Visage creusé, gorge nouée, André Mathey se sent de plus en plus faible dans son atelier. Depuis le 5 avril, l’artisan en sellerie a entamé une grève de la faim face à l’absence de réponses des différents organismes publics. « J’ai tout fait pour être entendu, personne ne m’a écouté. C’est un choix difficile mais je tiendrai quoi qu’il arrive ».
Après une courte carrière dans l’armée comme sous-officier mécanicien, André Mathey multiplie les différents emplois avant de devenir cordonnier. Une révélation pour lui qui décide de poursuivre dans cette voie en spécialisant en sellerie. En 2017, il créé Andreas Corso, son second atelier. Une microentreprise où l’artisan restaure selles et sacoches de motos, sièges et intérieur de voitures anciennes. Le bouche à oreille et les multiples salons et foires lui permettent d’étoffer son carnet de commandes. Des événements brusquement annulés ou reportés à partir de 2020. » Contraint de déménager de mon grand local de Chouzelot fin 2020 pour sortir des baux commerciaux et économiser plus de 10 000 euros sur un an, j’ai trouvé une maison à louer ou j’ai fait mon atelier au sous sol, en bas de chez moi ; avec la pandémie je pouvais continuer d’honorer les commandes déjà passées par les clients. Mon chiffre d’affaires a doublé entre 2019 et 2020. Pour l’année 2021 par contre, c’était catastrophique. »
Pas d’aides de l’État et une crise sanitaire qui enraye les commandes
André Mathey ne retrouve pas un niveau de clientèle suffisant et garde une activité très partielle tout en continuant de payer ses charges. « J’ai continué pour finaliser les commandes en cours, les pouvoirs publics m’ont expliqué que je n’avais pas le droit aux aides liées à la crise sanitaire car ne rentrant pas dans les cases administratives. Avec la baisse des minima sociaux et mes revenus, mes aides, APL, prime d’activité, RSA, ont été recalculées, je suis passé de plus de 200€/mois à 28€, autrement dit, rien. En 2020, j’ai réussi à tirer un bénéfice net imposable d’un peu plus de 9000€ contre 7095€ en 2021. Lissé sur l’année c’est entre 750 et 580€ de salaire mensuel alors que mes charges, elles, continuent de tomber. »

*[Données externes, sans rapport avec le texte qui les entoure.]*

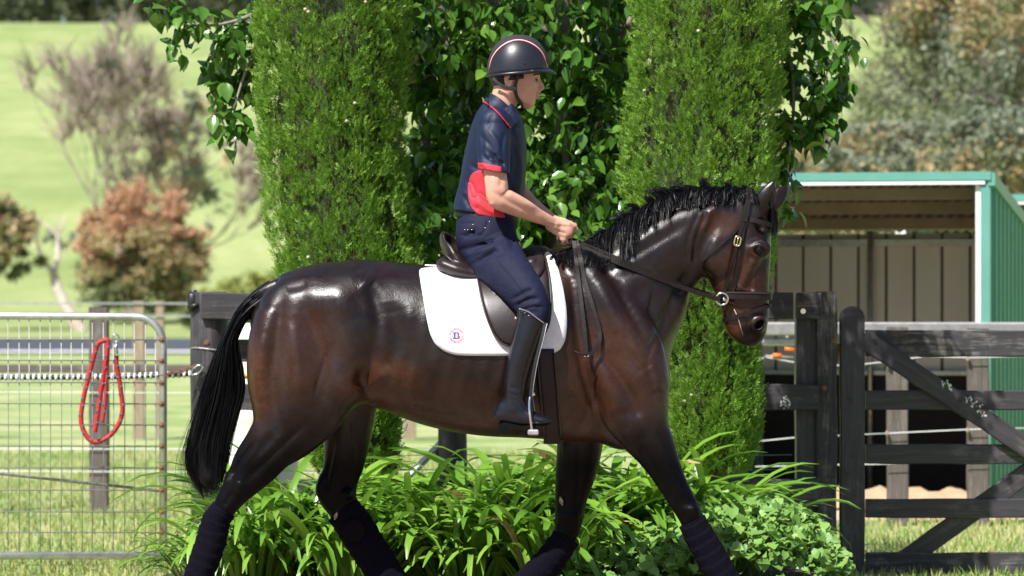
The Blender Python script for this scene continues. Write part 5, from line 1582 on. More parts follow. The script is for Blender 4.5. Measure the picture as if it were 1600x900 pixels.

La conjoncture économique actuelle et le prix des matières premières sont arrivés comme un coup de massue supplémentaire, anéantissant les dernières possibilités de remonter la pente seul.
André Mathey contacte à partir d’août 2021 tous les organismes publics possibles pour obtenir de l’aide. Formulaire après formulaire, rendez-vous après rendez-vous, les mois passent et rien ne change. L’artisan monte même jusqu’à l’Élysée, en vain. « Je n’ai pas eu d’autre solution que cette grève de la faim. En comptant sur la médiatisation de ma situation, les choses peuvent s’accélérer. » Depuis le 5 avril dernier, l’habitant de Rouhe a perdu 12 kilos et continue de travailler malgré son hypotension.
La médiatisation redonne de l’espoir
L’espoir renaît une première fois lorsque son histoire arrive à l’oreille du boulanger Stéphane Ravacley, dont la notoriété est née d’une grève de la faim pour ne pas perdre son apprenti. « Nous avons établi ensemble une manière de procéder, il m’aide dans mon combat en me conseillant et prend des nouvelles régulièrement. » Quelques jours plus tard c’est l’Urssaf qui contacte André Mathey. Aucune charge ne lui sera prélevée pendant deux mois et l’organisme a annoncé qu’il bénéficierait de 2000 € « le plus rapidement possible » et d’une inclusion dans le plan d’appurement du 1er trimestre 2022. Une bonne nouvelle qui n’arrête pas pour autant sa grève de la faim.
« L’assistante sociale missionnée par le département n’a aucun pouvoir pour faire avancer les choses au niveau de la CAF. J’ai envoyé un courriel à la CAF, ainsi qu’à toutes les administrations pour leur signifier le début de ma grève de la faim. J’attends d’obtenir une réponse concrète comme pour le RSA, APL, prime pour l’emploi. Le préfet au courant de ma situation, débloque bien des fonds pour les pauvres ukrainiens, pourquoi pas pour moi ? »
Pour le soutenir un peu plus, André Mathey trouve aussi dans sa boîte aux lettres des messages d’habitants soutenant son combat. Samedi 16 avril, c’est même un don 100€ qui est arrivé à l’atelier, accompagné de ce petit mot « […] permettez-moi de vous aider, sans aucune contrepartie. Bon courage. […] ».